Some notes on the diagram: the centre of the circle is the core, bare minimum of child abuse inherent in the patriarchal “family”. IOW the conditions in which women give birth to girls are inherently abusive in patriarchy. We are owned by a woman who’s owned and abused herself by a man.

Basically with girls we have the same configuration, the same paradox as with heterosexuality where the very people who we’re emotionally and physically dependent on to survive are those who are endangering our life, attacking our integrity through treating us as possessions, lack of care, neglect and abuse. We can’t escape our parents: abandonment effectively means death. We are terrorised of being further harmed or abandoned.

Because there is no way as a baby, infant or child to make sense of this mindfuck violence as the reality of it is never named or confirmed, as we are utterly alone with our suffering and powerless in this situation, our instinctual reaction is to trauma-bond to our parents and blame ourselves for their mistreatment. We think that if they don’t take care of me or treat me badly, it’s because they don’t like me, because I’m bad, I’m not lovable, I’m a stain, I’m disposable, I’m a monster inside, I’m not worth being loved and protected, I’m a bad girl.Winning our parents’ approval and pleasing them, desperately wanting to be “loved” by them and dissociating from the neglect or abuse is a survival reaction.

This abusive captivity to owners (parents) is called family and love, and we are supposed to be forever grateful to our parents.

To this captivity/trauma-bonding we add patriarchal “education”, often administered from birth, which consists in suppressing in the child any expressions of anger, distress (which is always justified) or individual will, through punishments and rewards. If a child cries or screams, to express normal needs or protest her condition, she has to be “corrected” by being shouted at, scorned, finger wagged, put in a corner or beaten. She might also be rewarded by attention or good marks for being obedient. Then adults deny us the right to express any anger or resistance to this treatment, because “it’s for our own good”. This is the slow but steady grooming to dissociate from violence – being punished for reacting to the violence, and the reality of the violence being constantly denied, we learn to suppress our normal responses to abuse and our capacity to defend ourselves from it. We learn to fragment our minds and experience the ongoing violence only on an unconscious level, to survive. The more extreme the violence, as in with severe psychological, sexual or physical abuse, the more we live in dissociation.

To this, of course, we add steady grooming to sexually service men and brainwashing into PIV, constant sexual harassment and abuse from men in general, mutilating femininity practices and general hatred of females.

This is the template on which grooming to heterosexuality is fixed.
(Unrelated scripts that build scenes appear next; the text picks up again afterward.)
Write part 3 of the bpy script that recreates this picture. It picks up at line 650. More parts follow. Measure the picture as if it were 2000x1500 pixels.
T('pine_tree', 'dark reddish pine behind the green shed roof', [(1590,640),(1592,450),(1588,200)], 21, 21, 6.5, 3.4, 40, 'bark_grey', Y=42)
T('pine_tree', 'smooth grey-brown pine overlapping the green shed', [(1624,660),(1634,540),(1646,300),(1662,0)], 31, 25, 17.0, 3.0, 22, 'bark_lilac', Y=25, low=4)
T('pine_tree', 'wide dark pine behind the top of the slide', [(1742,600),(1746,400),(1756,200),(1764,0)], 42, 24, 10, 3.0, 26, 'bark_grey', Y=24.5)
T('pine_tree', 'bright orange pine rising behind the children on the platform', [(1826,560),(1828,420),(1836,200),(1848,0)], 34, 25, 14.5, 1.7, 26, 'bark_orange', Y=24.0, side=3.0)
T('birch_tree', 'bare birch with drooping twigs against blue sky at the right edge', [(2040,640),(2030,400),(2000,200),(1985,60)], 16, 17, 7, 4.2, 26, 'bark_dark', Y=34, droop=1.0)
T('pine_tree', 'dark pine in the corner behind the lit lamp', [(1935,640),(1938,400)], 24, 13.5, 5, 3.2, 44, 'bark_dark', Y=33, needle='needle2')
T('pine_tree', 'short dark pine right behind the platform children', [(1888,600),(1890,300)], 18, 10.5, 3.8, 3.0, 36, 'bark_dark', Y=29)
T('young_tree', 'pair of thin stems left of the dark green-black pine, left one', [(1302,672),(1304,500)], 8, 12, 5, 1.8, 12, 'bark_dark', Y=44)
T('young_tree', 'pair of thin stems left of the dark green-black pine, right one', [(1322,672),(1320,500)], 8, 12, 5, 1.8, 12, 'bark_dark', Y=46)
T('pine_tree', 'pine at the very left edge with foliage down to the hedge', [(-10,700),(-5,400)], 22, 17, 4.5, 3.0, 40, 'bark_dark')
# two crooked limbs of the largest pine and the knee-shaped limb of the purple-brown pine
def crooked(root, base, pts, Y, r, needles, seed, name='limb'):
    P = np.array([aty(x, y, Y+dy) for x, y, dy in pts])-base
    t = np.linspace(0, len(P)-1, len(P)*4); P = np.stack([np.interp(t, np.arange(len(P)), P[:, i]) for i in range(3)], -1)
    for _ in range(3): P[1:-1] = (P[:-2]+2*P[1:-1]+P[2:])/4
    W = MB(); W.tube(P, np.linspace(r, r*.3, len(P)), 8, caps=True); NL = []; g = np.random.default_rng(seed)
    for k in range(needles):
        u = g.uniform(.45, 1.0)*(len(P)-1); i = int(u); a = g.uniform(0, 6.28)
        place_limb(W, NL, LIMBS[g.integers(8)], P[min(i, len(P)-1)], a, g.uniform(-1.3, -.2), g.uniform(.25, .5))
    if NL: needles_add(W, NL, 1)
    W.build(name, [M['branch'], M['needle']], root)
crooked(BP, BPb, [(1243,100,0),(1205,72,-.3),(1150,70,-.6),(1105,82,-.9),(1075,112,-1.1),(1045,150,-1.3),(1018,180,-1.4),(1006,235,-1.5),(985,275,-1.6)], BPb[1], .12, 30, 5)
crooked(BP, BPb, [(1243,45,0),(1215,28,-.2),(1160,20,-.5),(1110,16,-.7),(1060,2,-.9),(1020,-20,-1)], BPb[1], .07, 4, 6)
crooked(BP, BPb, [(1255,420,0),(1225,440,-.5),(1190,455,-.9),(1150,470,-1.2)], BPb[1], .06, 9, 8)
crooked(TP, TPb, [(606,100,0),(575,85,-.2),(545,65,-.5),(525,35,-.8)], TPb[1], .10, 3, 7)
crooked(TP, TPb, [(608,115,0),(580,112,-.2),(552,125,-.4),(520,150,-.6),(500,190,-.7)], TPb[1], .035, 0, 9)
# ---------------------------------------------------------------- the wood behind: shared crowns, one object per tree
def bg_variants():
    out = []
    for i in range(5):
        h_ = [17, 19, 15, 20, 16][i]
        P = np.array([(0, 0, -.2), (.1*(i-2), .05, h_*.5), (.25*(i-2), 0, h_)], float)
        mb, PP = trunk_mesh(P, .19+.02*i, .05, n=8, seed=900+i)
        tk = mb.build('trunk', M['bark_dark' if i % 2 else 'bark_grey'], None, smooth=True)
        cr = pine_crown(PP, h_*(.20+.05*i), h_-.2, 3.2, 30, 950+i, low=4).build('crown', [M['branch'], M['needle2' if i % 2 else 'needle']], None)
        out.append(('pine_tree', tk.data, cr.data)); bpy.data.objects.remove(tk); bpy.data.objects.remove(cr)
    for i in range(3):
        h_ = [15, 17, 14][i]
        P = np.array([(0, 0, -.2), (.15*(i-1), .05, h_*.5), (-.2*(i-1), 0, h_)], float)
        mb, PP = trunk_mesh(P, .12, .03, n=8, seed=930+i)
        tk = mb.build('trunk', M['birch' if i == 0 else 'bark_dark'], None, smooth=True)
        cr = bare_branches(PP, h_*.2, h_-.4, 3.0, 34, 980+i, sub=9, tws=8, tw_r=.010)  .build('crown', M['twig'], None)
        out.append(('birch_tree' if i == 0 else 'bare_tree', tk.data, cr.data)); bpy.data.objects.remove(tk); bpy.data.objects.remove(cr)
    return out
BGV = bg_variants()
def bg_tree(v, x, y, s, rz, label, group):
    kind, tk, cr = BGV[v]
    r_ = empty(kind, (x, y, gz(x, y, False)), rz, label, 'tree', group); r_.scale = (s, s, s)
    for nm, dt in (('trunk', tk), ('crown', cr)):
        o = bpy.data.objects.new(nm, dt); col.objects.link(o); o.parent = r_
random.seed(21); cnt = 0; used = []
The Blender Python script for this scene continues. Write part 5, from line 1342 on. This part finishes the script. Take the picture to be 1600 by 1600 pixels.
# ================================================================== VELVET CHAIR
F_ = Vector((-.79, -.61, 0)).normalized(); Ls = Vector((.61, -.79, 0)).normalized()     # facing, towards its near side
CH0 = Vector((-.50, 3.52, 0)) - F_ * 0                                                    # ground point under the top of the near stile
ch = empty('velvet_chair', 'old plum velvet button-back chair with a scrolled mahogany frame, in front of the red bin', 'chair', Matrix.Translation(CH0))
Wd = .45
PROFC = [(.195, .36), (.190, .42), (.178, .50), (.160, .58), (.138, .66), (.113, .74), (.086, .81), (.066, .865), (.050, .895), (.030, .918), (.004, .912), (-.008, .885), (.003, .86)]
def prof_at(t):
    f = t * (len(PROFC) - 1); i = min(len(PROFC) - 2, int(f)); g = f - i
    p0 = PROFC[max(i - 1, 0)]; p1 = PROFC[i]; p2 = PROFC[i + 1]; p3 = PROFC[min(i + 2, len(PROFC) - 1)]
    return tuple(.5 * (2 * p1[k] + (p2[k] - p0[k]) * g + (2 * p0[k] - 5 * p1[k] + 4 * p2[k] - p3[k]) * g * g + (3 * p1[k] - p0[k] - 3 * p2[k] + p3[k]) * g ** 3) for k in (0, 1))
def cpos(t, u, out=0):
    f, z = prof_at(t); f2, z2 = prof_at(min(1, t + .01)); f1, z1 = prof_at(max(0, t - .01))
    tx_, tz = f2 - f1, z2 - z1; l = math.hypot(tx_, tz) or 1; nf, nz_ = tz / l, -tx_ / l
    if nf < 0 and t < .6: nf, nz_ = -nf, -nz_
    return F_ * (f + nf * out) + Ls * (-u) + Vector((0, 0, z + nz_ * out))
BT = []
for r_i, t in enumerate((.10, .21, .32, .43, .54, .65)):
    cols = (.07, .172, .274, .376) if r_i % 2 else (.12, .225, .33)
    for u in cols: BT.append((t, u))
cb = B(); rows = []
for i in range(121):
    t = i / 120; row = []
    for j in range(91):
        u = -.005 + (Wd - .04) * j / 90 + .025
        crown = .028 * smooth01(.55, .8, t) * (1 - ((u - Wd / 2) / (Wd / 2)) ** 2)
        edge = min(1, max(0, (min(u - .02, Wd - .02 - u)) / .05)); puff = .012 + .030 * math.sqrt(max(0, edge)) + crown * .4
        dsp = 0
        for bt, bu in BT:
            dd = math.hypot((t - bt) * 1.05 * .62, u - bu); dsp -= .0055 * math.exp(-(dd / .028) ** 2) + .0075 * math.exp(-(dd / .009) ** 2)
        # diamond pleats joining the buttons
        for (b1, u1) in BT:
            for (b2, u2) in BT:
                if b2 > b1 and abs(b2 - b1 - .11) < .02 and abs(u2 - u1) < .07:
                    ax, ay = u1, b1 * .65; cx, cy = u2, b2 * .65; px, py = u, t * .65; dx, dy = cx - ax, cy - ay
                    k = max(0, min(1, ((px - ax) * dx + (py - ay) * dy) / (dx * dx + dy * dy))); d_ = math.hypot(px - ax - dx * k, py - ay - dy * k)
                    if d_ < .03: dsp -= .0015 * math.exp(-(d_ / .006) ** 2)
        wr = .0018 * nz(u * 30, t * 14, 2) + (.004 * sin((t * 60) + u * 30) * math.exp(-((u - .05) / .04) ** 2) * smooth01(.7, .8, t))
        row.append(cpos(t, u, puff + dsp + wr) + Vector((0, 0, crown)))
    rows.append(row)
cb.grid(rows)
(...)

I think the reason we can so easily switch to trauma-bonding to men, experience men’s approval as such a matter of life or death, perceive that our self-worth is so dependent on somebody else’s external attention even if they are repugnant oafs, is because this is how we learned to live and survive as a child, from birth. Then we simply continue to adapt in this way to male violence as we grow, we know no other way to react to abuse. The system of captivity to parents is the same as with male ownership / relationships to men. Same isolation, same captivity, same need to dissociate / TB from ongoing abuse, etc. There’s no way we would dissociate so easily from men’s abuse were it not for this treatment as girls. There’s no way we would go near men at all.

So, all these words to explain in every way possible that heterosexuality doesn’t exist and our “urges” to bond with them emotionally or sexually aren’t natural drives but normal PTSD reactions to years of abuse and mind-programming.